— Data to process —
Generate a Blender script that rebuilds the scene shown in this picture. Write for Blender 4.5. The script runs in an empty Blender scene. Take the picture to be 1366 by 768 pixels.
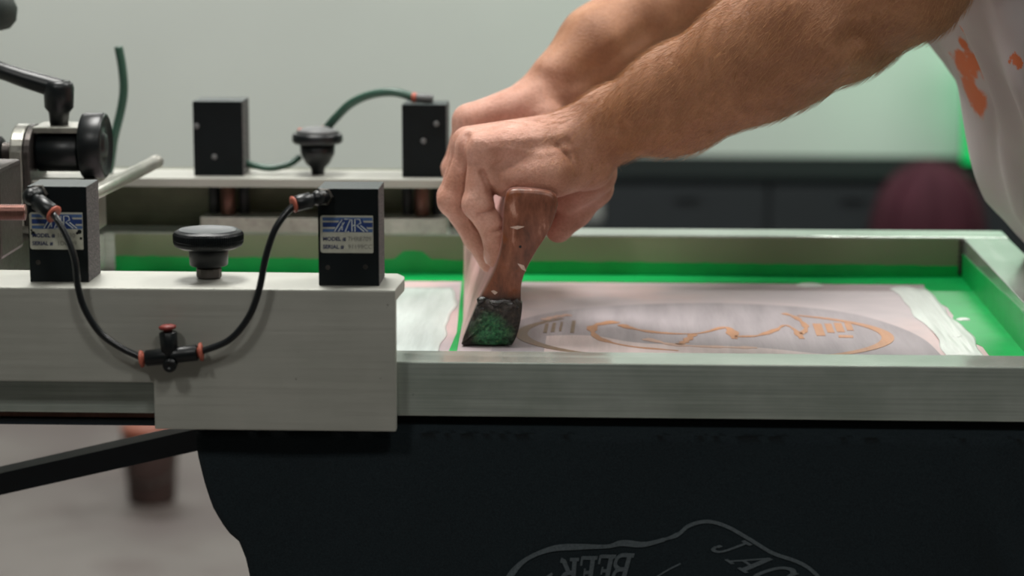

---

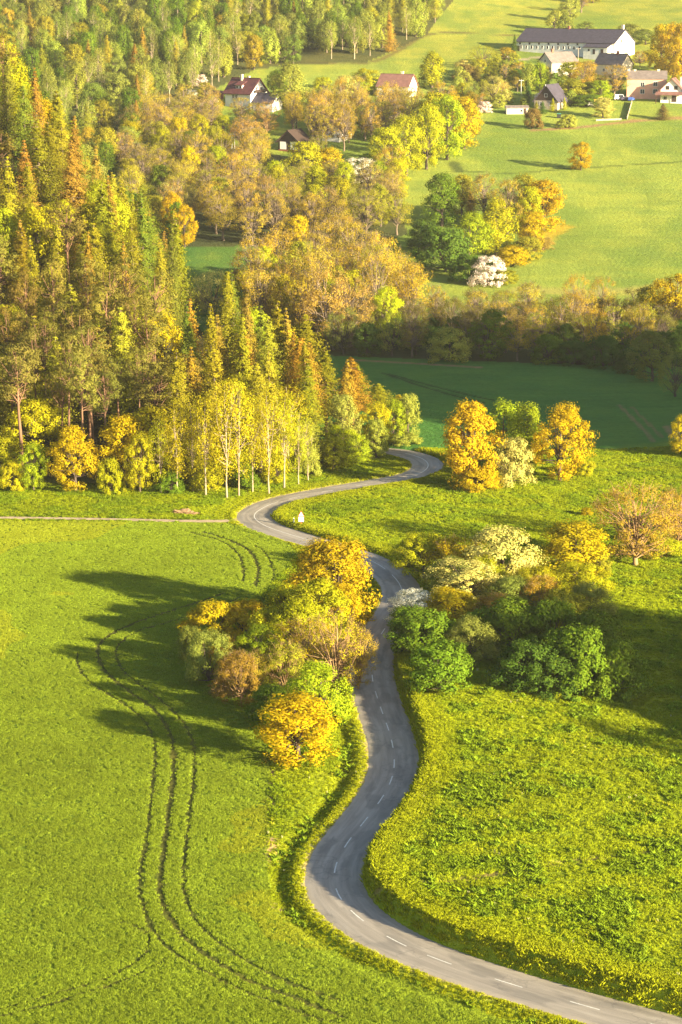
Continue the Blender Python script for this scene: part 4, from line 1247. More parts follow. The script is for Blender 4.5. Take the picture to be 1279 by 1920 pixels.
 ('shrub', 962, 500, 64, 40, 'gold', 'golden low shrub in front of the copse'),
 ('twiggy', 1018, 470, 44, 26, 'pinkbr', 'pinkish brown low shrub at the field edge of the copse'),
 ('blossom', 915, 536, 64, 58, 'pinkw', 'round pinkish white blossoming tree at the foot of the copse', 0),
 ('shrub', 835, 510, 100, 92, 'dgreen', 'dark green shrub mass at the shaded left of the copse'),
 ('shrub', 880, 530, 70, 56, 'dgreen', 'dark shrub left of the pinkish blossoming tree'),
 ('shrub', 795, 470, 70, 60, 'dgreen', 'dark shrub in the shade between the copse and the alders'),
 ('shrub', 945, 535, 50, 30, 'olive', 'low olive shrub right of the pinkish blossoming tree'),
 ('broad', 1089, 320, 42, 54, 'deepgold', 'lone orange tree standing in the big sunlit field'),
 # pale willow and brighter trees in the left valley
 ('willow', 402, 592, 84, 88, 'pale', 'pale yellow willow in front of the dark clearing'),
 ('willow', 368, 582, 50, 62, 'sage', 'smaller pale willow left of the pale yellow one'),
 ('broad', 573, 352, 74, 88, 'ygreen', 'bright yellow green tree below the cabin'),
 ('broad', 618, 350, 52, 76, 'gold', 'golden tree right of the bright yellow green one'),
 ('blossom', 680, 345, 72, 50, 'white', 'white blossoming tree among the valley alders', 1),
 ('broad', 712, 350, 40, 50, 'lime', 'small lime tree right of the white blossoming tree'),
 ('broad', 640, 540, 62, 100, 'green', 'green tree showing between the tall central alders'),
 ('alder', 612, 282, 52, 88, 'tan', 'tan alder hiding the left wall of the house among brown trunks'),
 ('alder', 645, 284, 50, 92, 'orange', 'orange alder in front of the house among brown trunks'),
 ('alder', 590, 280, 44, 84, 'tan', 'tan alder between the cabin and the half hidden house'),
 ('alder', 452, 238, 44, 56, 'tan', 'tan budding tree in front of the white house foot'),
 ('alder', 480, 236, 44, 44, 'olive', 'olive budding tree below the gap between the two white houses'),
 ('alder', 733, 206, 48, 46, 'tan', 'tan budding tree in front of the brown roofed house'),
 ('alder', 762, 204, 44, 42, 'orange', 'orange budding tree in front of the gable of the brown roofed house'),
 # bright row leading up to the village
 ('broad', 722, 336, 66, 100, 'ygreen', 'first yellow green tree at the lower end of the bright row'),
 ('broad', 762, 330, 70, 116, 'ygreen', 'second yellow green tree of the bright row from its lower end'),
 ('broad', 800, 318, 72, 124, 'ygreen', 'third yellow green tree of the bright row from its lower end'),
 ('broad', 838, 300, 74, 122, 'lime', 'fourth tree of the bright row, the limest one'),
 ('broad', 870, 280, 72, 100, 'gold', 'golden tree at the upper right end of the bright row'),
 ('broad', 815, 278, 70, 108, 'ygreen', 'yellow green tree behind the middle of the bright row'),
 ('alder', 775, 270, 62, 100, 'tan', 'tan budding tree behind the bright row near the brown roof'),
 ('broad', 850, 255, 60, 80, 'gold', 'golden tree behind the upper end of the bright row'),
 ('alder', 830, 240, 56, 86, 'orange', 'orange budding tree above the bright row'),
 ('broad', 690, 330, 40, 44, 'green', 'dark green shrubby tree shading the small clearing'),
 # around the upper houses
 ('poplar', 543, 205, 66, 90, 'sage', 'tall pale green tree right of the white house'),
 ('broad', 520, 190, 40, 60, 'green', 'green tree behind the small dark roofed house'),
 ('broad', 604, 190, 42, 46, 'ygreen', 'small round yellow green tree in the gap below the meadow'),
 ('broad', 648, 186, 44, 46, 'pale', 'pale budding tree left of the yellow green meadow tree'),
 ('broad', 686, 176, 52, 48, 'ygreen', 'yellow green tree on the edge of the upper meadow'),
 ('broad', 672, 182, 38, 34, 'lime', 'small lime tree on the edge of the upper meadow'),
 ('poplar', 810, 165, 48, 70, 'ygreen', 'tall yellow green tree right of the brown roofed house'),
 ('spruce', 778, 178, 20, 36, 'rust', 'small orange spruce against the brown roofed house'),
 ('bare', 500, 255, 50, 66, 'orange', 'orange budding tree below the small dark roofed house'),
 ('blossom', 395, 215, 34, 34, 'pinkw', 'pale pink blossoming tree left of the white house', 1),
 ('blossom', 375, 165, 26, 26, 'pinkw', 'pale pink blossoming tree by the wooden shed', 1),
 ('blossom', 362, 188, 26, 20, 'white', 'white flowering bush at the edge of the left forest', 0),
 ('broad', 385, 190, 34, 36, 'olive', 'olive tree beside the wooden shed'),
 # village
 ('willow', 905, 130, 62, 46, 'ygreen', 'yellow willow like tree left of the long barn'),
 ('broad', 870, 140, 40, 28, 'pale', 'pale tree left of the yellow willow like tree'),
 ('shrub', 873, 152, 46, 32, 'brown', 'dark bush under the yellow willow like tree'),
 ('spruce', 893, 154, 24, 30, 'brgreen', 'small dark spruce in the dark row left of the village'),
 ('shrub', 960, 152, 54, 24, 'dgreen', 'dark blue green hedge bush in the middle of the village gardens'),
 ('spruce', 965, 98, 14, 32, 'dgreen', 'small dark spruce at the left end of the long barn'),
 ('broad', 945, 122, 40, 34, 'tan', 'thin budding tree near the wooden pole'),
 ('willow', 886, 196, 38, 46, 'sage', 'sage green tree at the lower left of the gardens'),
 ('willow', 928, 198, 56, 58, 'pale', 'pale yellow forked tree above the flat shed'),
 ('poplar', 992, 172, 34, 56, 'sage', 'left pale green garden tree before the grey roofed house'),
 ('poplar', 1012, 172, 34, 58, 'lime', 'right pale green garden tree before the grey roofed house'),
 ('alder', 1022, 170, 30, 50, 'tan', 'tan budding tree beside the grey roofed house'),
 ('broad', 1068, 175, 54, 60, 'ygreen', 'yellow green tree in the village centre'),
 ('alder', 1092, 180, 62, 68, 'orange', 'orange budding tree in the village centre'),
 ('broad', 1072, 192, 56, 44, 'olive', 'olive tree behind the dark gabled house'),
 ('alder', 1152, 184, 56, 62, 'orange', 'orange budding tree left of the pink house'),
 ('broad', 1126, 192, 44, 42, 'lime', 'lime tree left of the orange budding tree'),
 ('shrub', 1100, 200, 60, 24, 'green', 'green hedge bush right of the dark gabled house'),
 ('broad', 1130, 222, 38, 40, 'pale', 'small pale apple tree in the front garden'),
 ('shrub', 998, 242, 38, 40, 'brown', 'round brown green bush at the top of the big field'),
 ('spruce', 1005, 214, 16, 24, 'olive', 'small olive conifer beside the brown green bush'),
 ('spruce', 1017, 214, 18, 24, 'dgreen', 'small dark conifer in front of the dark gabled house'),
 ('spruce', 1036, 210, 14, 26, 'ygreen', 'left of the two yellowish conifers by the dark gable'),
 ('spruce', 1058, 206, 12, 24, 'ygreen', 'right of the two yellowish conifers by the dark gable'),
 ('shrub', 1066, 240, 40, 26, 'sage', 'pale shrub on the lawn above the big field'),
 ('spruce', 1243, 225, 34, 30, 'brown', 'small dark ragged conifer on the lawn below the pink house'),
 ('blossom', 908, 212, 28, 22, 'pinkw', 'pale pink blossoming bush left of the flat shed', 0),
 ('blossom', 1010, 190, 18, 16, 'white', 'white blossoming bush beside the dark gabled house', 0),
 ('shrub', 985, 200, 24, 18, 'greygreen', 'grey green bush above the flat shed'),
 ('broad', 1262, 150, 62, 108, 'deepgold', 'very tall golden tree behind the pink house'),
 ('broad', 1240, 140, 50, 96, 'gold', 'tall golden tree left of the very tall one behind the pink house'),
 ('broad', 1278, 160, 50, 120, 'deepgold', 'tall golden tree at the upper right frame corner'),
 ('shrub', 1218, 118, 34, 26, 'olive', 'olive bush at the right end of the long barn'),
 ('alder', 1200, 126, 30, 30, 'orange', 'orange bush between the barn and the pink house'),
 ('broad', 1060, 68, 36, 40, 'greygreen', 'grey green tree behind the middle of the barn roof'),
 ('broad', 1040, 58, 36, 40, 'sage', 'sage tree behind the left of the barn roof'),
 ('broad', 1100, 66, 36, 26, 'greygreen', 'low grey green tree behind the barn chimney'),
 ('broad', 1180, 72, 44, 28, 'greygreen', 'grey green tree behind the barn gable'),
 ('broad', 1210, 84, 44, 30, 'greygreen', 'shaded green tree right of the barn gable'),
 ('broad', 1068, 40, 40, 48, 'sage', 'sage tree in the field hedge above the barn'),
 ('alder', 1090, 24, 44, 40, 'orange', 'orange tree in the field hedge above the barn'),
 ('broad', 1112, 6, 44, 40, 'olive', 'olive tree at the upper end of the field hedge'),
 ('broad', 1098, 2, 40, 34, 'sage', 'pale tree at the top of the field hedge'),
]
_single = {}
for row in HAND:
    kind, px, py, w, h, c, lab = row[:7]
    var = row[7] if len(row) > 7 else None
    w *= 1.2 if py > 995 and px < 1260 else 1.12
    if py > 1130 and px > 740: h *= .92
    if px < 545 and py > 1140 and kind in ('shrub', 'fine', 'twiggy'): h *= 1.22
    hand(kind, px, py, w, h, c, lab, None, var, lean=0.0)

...

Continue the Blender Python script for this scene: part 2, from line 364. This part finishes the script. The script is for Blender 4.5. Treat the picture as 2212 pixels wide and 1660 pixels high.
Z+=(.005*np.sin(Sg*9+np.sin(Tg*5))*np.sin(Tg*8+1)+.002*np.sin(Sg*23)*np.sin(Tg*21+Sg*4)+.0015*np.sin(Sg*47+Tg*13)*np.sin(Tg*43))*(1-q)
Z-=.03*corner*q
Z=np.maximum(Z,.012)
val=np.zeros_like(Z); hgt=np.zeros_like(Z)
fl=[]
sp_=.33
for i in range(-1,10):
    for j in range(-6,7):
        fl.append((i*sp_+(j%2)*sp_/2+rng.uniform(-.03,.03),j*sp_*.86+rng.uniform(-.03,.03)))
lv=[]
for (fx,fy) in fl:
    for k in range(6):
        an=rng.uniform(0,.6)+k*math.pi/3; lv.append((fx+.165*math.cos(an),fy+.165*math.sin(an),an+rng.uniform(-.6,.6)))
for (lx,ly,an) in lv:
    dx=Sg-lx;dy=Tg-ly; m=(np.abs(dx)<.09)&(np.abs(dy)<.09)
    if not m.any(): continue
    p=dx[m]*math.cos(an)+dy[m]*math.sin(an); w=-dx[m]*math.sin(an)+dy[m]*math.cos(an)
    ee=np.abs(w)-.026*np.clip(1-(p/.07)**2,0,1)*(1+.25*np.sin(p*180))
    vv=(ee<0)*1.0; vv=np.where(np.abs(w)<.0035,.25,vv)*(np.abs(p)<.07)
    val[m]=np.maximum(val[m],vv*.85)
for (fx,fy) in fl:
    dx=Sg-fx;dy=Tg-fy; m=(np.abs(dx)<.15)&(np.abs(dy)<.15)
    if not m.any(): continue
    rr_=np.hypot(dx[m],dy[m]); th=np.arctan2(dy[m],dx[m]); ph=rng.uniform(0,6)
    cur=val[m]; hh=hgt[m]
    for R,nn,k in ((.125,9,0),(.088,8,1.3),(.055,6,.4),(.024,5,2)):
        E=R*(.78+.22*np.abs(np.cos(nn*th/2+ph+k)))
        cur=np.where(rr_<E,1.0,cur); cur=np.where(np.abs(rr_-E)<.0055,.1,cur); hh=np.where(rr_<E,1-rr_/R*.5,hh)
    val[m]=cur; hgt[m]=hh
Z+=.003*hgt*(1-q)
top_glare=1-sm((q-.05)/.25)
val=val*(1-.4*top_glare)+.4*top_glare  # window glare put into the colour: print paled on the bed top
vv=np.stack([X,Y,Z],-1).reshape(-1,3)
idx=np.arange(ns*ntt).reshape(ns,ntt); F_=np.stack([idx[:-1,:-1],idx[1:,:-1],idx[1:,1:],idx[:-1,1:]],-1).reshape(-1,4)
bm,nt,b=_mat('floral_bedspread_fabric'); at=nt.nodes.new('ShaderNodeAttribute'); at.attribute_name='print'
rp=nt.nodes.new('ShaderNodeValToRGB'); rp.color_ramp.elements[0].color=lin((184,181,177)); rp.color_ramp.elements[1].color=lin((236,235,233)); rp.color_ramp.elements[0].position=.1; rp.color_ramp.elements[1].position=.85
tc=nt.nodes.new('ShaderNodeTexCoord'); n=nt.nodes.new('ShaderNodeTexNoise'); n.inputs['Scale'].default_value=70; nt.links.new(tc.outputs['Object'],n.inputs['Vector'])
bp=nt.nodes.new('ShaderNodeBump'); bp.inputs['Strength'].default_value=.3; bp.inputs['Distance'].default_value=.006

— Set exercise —
Select every line in the material above where the string "Blender" occurs, and copy it.

— Expected output —
Generate a Blender script that rebuilds the scene shown in this picture. Write for Blender 4.5. The script runs in an empty Blender scene. Take the picture to be 1366 by 768 pixels.
Continue the Blender Python script for this scene: part 4, from line 1247. More parts follow. The script is for Blender 4.5. Take the picture to be 1279 by 1920 pixels.
Continue the Blender Python script for this scene: part 2, from line 364. This part finishes the script. The script is for Blender 4.5. Treat the picture as 2212 pixels wide and 1660 pixels high.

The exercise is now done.